Tuesday, March 9, 1999

Hawaii State Seal

Pay raises for educators
pushes up budget plan

By Mike Yuen


The state will be spending more money under the budget passed by the House Finance Committee.

The reason: primarily to fund collective-bargaining pay increases for university professors and public schoolteachers.

The House is to vote on the budget Thursday.

House Finance Chairman Dwight Takamine (D, Hilo) said details will be provided today as to how much more would be spent in the upcoming fiscal biennium, which begins July 1.

1999 Hawaii State Legislature But Rep. Galen Fox (R, Waikiki), an economist who sits on House Finance, estimates that the proposed budget would mean spending at least 7 percent, or roughly $210 million, more in each of the next two years than what is being spent this year.

Fox and his GOP colleagues on the Finance Committee said the Democratic majority still hasn't done enough to slash the size of government, although both sides agree that attrition is preferable to layoffs.

"There are so many big bills still out there for tax breaks for job creation," said House Minority Leader Barbara Marumoto of Waialae Iki. "I don't think we really have cut enough to offer those tax breaks that we need."

Rep.
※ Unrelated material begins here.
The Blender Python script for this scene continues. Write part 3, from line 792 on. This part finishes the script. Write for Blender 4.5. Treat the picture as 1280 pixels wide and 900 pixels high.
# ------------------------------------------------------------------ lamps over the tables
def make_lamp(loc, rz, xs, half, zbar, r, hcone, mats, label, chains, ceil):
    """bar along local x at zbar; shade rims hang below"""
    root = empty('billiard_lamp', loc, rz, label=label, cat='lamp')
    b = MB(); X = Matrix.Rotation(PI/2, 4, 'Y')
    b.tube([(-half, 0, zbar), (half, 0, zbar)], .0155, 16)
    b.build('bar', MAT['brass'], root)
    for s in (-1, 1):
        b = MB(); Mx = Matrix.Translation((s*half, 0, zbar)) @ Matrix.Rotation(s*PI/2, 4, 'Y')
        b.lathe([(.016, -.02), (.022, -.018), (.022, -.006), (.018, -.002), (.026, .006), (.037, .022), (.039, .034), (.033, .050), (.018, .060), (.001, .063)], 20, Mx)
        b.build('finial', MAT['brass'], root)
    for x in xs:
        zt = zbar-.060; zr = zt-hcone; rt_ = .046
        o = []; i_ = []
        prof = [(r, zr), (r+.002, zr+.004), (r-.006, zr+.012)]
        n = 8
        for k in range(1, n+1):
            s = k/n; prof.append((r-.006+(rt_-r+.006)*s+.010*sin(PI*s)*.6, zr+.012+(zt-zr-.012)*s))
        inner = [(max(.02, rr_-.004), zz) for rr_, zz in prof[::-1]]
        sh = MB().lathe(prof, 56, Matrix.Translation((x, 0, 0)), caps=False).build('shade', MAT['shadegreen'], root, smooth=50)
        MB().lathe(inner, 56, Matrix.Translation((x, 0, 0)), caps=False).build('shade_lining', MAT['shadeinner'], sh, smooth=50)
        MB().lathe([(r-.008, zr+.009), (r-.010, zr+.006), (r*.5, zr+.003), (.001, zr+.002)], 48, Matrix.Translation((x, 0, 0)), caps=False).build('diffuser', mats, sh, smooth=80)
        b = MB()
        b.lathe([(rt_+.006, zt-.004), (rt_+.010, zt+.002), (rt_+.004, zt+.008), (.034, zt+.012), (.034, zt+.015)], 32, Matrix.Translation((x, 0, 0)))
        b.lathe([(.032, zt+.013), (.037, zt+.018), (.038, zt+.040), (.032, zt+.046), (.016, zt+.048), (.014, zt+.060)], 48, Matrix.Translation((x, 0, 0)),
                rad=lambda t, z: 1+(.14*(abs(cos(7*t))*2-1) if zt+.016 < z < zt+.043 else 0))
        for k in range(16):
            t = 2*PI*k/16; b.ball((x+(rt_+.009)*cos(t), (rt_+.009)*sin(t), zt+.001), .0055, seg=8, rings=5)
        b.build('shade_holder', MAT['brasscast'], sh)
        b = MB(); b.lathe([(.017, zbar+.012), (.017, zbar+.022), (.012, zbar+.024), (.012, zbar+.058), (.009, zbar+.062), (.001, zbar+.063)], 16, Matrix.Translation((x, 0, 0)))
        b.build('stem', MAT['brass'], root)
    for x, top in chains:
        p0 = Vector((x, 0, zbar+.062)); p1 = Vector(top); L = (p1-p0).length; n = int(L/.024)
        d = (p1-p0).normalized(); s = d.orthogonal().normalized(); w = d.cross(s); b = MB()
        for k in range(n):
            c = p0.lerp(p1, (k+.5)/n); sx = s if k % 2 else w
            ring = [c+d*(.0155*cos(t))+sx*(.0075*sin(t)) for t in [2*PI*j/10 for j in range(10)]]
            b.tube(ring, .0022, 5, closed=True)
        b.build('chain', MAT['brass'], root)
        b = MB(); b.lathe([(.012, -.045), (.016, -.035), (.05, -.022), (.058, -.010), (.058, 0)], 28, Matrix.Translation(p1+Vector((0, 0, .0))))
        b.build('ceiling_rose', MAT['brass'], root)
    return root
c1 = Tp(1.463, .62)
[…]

Colleen Meyer (R, Kahaluu) added: "We're just unwilling to reduce the number of state workers."

Still to be factored into the budget equation are more than $225 million in negotiated retroactive pay raises pending for unionized state workers represented by the Hawaii Government Employees Association and the United Public Workers.

Marumoto, Fox and Meyer gave their OK -- but with strong reservations -- yesterday when the committee approved a $12 billion operating budget for the next two fiscal years.

Disagreeing with the GOP's assessment, Takamine said, "I think that when we look at the austere times that we're in, that this is a fiscally responsible budget. I think government, like any family, has to learn to live within its means."

The House budget cuts Gov. Ben Cayetano's general-fund budget request by 1.6 percent, or nearly $51 million, in fiscal 1999-2000 and 2.0 percent, or more than $65 million, in fiscal 2000-01.

But while there are overall cuts to Cayetano's request, there were adjustments to benefit education -- specifically an increase of $1.5 billion over the fiscal biennium for the Department of Education and $6 million for the University of Hawaii.

Rural health care also got budget "add-ons," Takamine said.

There will be "real" increases -- not just pay raises for instructors -- to bolster lower and higher education, he added.

They include, at the recommendation of the Board of Education, $3 million in each year of the fiscal biennium to establish performance-based standards and $10 million to reduce the student-teacher ratio, Takamine said.

"When you talk about accountability in education, this will provide the tools, the mechanism, to actually measure and evaluate student progress," Takamine added. The House budget also cuts Cayetano's proposal of $300 million in public works spending in each of the next two years to $200 million annually.

If that reduction isn't maintained, by the year 2003 one out of every $6 in the general fund would be used for paying off the debt service, Takamine said.

"What we would be doing would be locking future Legislatures into a situation where to provide for all of the remaining needs, there would be very little discretionary funding," Takamine said.